(25/08/2024) The Terrain Algorithm Basics
When geometry nodes were introduced in Blender 3.0, a range of things were suddenly possible with automation, specifically algorithmically-generated meshes that would be impossible or very time consuming for a human to make. Unlike the Blender Python API, geometry nodes are fully integrated with all data types within a scene, which makes it very powerful. Moreover, it's actually quite well optimised. This lends itself to two aspects of natural environment renders that are important: scale and detail.
In order to simulate realistic horizons, the terrain’s surface needs to be spherical—resembling a planet. Since large portions of the sphere will be hidden from the viewer on the surface, generating the entire sphere is unnecessary. The approach I’ve implemented in PlanetSet involves projecting a large plane downward onto the sphere, originating from the plane's center. This retains floating-point precision closer to the viewer. The plane itself consists of quads that tessellate in a grid-like fashion, with the base-size of these quads scaled according to the viewer’s altitude to maintain a near-constant size in screenspace.
The next step is ensuring that the plane is sufficiently large so that a portion of the terrain extends beyond the visible curvature of the planet. The approach used is to calculate the distance from the viewer to the tangent point on the planet’s surface, which is \(d = \sqrt{2Rh + h^2}\):

To account for large surface features like mountains that might peak over the horizon, an altitude bias is added, which extends the terrain slightly beyond the horizon distance.
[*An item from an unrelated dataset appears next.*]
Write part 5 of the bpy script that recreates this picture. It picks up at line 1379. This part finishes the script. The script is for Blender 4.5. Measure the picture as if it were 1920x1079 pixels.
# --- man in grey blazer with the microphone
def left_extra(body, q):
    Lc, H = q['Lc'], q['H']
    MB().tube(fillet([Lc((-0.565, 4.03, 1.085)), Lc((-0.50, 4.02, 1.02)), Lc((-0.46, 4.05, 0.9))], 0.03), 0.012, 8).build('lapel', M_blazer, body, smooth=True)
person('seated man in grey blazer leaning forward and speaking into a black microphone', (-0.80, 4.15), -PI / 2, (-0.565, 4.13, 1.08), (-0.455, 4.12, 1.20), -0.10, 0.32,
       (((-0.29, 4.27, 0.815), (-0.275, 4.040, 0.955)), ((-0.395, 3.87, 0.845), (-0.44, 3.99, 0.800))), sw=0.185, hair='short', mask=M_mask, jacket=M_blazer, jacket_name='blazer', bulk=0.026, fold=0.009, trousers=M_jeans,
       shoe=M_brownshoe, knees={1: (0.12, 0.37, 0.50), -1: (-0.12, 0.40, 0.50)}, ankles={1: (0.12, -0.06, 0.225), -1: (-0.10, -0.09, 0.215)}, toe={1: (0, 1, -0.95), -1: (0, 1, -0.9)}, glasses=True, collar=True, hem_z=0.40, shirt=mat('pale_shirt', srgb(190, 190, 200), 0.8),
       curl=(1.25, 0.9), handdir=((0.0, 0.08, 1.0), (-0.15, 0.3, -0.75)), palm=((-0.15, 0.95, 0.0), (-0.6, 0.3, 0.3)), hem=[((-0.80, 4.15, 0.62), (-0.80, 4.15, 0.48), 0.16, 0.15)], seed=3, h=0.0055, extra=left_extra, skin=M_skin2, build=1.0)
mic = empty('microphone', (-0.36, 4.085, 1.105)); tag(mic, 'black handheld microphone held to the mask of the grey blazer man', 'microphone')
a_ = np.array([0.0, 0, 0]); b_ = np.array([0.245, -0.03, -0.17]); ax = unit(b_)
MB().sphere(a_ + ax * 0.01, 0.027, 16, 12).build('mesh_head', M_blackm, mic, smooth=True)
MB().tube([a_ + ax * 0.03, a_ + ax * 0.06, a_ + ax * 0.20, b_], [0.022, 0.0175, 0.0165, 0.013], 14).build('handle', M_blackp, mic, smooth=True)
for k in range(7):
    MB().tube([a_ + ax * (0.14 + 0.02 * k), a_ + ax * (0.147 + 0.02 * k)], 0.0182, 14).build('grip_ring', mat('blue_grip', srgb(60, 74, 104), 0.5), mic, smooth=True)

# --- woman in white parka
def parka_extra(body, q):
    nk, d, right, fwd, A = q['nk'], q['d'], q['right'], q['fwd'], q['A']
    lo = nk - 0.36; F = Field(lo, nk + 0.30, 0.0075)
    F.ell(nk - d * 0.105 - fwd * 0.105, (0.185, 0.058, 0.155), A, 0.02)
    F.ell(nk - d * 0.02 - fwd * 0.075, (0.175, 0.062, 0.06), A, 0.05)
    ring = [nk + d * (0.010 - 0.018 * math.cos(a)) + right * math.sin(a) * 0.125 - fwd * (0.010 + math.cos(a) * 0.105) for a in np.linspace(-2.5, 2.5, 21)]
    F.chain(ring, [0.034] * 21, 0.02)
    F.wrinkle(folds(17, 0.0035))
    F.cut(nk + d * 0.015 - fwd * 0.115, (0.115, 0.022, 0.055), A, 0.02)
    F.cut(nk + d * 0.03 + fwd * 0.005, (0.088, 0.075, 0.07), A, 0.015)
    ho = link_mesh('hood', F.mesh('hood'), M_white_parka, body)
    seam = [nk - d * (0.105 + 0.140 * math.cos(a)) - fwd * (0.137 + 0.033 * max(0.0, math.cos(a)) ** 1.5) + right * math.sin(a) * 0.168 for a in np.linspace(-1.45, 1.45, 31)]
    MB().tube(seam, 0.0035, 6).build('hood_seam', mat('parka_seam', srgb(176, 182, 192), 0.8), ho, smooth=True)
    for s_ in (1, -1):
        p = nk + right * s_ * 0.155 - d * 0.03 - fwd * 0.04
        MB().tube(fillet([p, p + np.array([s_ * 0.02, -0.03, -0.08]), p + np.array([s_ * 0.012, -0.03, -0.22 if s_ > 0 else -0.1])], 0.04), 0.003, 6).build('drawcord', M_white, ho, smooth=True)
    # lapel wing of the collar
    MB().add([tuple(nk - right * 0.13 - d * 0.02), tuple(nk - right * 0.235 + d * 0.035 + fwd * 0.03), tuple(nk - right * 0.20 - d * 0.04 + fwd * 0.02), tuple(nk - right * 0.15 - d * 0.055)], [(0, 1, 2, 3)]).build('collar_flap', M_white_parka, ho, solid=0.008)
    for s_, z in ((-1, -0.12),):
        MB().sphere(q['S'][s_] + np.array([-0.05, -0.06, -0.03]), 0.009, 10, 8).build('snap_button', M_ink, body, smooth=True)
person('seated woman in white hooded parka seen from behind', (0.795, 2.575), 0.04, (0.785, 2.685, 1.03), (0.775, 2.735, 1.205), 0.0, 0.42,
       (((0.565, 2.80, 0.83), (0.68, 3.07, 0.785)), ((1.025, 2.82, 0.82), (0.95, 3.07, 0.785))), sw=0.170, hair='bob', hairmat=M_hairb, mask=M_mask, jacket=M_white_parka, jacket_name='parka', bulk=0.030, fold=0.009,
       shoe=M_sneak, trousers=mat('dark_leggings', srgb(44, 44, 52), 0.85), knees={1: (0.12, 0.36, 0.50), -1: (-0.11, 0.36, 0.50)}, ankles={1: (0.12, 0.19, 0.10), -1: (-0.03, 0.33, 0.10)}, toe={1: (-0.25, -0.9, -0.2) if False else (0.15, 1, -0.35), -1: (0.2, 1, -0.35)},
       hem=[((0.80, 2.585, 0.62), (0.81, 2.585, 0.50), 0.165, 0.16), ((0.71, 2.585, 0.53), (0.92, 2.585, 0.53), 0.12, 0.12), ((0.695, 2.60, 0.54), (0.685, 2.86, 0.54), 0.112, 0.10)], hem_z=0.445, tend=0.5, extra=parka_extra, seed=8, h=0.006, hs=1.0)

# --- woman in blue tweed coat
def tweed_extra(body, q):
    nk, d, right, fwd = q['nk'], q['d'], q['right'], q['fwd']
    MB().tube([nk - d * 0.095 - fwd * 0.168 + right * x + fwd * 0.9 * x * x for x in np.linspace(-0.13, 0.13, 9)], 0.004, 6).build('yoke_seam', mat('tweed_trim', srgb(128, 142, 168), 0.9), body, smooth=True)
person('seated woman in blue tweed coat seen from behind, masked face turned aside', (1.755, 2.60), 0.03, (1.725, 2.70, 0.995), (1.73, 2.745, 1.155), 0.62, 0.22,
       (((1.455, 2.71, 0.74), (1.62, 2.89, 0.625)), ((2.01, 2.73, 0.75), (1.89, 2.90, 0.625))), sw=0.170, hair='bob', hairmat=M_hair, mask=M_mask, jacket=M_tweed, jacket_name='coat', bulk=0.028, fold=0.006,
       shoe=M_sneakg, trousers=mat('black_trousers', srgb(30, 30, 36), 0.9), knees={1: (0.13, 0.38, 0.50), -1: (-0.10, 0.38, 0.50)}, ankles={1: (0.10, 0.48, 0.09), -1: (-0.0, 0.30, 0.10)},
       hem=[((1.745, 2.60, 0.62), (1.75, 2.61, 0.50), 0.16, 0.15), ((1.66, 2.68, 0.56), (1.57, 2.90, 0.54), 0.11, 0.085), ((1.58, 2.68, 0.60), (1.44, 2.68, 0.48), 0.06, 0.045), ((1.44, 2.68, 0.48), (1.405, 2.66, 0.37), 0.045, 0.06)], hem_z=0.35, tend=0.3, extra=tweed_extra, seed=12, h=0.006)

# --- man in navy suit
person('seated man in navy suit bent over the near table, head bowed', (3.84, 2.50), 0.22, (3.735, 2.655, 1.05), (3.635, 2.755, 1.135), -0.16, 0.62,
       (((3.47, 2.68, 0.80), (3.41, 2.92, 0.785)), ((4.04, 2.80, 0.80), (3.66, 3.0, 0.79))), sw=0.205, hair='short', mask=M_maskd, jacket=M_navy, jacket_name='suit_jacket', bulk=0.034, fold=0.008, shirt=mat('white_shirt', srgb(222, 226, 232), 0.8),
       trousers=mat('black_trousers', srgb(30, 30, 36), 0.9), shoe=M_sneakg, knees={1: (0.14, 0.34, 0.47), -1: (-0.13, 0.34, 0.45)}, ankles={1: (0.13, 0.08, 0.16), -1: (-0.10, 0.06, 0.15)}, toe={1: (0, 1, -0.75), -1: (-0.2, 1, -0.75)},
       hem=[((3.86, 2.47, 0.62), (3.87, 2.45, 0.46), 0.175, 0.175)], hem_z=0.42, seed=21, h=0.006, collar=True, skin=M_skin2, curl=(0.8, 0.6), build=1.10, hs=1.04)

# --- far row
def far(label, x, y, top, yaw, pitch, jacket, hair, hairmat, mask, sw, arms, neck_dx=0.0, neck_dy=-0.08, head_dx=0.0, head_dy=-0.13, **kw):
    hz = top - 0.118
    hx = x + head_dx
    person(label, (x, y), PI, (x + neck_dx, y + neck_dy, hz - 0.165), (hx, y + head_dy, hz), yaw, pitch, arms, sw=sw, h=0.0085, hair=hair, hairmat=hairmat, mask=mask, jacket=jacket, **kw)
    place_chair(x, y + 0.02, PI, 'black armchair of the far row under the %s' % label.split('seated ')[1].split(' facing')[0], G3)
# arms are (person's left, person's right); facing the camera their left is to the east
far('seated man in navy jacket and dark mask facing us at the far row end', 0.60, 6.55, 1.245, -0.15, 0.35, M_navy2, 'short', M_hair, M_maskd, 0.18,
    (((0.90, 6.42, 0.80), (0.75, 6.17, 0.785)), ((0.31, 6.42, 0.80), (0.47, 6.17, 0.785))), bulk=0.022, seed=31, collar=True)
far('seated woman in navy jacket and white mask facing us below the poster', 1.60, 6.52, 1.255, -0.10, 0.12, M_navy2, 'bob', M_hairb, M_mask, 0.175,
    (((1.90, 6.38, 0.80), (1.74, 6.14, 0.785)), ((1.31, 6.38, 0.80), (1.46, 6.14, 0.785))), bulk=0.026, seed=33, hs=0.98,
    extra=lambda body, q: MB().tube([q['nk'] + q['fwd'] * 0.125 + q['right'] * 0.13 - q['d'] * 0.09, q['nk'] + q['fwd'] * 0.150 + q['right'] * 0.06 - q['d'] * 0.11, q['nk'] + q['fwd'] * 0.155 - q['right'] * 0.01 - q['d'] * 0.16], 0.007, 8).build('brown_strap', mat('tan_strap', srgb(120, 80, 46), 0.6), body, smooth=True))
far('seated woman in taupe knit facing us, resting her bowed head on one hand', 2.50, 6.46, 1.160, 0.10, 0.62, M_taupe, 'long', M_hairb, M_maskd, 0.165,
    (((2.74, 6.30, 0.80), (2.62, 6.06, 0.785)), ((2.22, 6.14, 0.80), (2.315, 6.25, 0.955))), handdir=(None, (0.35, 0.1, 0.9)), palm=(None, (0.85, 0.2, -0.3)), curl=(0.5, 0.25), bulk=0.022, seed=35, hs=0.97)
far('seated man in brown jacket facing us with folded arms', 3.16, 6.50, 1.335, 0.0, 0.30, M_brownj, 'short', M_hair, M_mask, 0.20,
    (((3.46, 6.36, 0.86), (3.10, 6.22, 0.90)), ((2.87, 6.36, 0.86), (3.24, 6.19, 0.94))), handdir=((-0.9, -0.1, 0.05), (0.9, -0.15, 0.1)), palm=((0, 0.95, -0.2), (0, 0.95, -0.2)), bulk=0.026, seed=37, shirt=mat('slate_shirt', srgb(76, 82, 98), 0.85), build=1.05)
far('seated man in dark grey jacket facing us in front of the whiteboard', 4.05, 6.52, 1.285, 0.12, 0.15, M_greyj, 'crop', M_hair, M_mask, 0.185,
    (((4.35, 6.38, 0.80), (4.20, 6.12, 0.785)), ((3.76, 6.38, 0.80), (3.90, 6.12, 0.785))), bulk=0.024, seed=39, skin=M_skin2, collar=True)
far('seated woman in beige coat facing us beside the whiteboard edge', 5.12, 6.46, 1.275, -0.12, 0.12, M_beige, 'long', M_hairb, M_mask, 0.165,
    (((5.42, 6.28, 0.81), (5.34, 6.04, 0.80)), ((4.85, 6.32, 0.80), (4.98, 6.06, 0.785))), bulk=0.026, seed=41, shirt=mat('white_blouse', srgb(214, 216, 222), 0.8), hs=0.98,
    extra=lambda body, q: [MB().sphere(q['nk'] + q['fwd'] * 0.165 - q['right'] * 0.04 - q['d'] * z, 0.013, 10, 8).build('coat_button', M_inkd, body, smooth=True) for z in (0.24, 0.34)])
Uniformly subdividing the entire terrain surface would be prohibitively inefficient, as the surface area of a planet is far too vast to maintain a fixed number of faces per unit area. Instead, a form of adaptive subdivision is used, a technique that refines geometry based on the proximity to the camera. Because geometric detail is mostly perceived in screenspace, the level of subdivision should be tied to the camera’s view rather than world space. This is a lot like the REYES method and the approach used by Terragen.
This method is slightly flawed when accounting for global shading effects like shadows and reflections, which may involve regions outside the camera frustum. A low-resolution representation of terrain outside of the view frustum suffices in most cases (setting clip to off does this).
To determine whether a given quad face should be subdivided (or "diced"), its projected area in screen space is evaluated. If the projected area exceeds the dicing threshold (a set number of facets per pixel), it is subdivided. This is approximated using an inverse-square law of the distance between the camera origin and the face centroid, further scaled by the cosine of the angle of the face relative to the camera forward vector. The final scaling factor is fine-tuned using empirically derived constants, converting the result artist-friendly units.
The projected area of a face can change dramatically when surface displacement—such as raising mountains—is applied. As such, the face areas are recalculated after displacing the smooth sphere surface, and the geometry is subdivided accordingly. This subdivision loop continues until all faces are sufficiently small in screen space or an iteration limit is reached.
Faces outside the camera frustum are skipped by comparing the angles between the frustrum angles and the face centroids. The transition angle overwhich the coarsest faces tessellate into the finest faces is accounted for. Optionally, geometry entirely outside the frustum can be discarded, a step that generally improves performance, even when most of the geometry remains visible within the frame.

Something else that is interesting is that sub-pixel surface imperfections that are very far in the distance would change the effective distribution of the BSDF - this an effect can be approximated using shader tricks. Another limitation is that the 'projection' into screen space is an approximation, so artifacts might be visible in wide-angle or panoramic cameras, something that could potentially be resolved using camera matrices.
Blender 4.0 introduces new features like repeat nodes and caching checkpoints within geometry nodes, which significantly speeds up parts of the terrain tessellation process. A current limitation is that selective subdivisions in geometry nodes require splitting the terrain mesh, which can create light leak artifacts - I'd be interested in seeing selective subdivision implemented natively.